== Given material ==

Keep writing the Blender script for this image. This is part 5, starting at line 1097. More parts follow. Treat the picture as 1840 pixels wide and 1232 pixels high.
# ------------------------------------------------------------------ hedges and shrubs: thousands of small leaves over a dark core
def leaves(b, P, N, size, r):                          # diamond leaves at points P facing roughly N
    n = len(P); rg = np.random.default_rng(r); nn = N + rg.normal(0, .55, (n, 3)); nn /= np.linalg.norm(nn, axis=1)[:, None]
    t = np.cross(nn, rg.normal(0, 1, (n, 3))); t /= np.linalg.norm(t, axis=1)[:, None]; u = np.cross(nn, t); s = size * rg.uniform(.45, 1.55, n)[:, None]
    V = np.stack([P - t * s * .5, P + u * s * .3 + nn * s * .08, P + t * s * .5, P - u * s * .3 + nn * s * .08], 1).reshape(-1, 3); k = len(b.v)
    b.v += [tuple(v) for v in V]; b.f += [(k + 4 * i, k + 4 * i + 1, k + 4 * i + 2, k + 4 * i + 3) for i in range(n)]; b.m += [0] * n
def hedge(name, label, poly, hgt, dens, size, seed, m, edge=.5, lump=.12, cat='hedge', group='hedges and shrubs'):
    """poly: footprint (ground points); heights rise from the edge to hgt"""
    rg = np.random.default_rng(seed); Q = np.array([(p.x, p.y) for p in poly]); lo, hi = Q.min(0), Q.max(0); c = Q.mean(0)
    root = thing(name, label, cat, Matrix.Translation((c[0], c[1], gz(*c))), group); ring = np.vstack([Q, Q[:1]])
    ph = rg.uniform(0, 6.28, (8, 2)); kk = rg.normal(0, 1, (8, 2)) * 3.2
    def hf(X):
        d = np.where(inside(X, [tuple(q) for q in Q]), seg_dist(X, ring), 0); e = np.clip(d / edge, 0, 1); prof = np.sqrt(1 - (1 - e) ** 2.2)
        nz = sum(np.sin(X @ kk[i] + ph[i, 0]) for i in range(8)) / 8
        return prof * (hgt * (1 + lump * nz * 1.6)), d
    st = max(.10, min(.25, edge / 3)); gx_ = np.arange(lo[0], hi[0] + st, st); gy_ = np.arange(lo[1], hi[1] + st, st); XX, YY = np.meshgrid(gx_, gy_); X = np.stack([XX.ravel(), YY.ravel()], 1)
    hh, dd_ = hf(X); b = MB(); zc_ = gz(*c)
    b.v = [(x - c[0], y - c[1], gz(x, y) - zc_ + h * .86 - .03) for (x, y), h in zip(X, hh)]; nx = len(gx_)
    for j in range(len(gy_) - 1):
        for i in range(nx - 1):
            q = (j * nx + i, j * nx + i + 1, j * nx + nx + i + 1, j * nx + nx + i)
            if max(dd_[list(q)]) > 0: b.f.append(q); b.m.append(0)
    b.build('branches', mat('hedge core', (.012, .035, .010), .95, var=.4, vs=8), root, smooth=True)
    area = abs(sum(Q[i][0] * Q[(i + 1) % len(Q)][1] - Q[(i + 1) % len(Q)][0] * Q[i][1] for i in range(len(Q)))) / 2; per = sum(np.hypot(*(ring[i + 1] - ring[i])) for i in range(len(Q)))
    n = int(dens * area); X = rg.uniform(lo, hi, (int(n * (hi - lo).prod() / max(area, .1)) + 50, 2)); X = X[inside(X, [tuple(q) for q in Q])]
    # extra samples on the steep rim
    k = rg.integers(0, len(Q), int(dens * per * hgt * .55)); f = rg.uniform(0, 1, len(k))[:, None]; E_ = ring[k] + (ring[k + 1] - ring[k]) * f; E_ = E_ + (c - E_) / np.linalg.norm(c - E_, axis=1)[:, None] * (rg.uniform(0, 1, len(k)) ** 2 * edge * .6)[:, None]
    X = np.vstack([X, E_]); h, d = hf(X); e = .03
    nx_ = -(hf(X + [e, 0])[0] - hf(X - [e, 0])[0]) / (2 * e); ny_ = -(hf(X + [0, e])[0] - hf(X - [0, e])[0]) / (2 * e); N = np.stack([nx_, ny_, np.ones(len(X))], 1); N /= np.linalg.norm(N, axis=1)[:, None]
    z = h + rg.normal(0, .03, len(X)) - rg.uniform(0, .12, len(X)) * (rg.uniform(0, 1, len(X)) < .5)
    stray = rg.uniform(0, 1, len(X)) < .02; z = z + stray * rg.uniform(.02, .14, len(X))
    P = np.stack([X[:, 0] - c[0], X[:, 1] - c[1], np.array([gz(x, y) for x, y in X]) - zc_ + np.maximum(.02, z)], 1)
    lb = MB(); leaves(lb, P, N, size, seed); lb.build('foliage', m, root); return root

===

Search the lines for "build". Copy each line that has it.

(Solution):
    b.build('branches', mat('hedge core', (.012, .035, .010), .95, var=.4, vs=8), root, smooth=True)
    lb = MB(); leaves(lb, P, N, size, seed); lb.build('foliage', m, root); return root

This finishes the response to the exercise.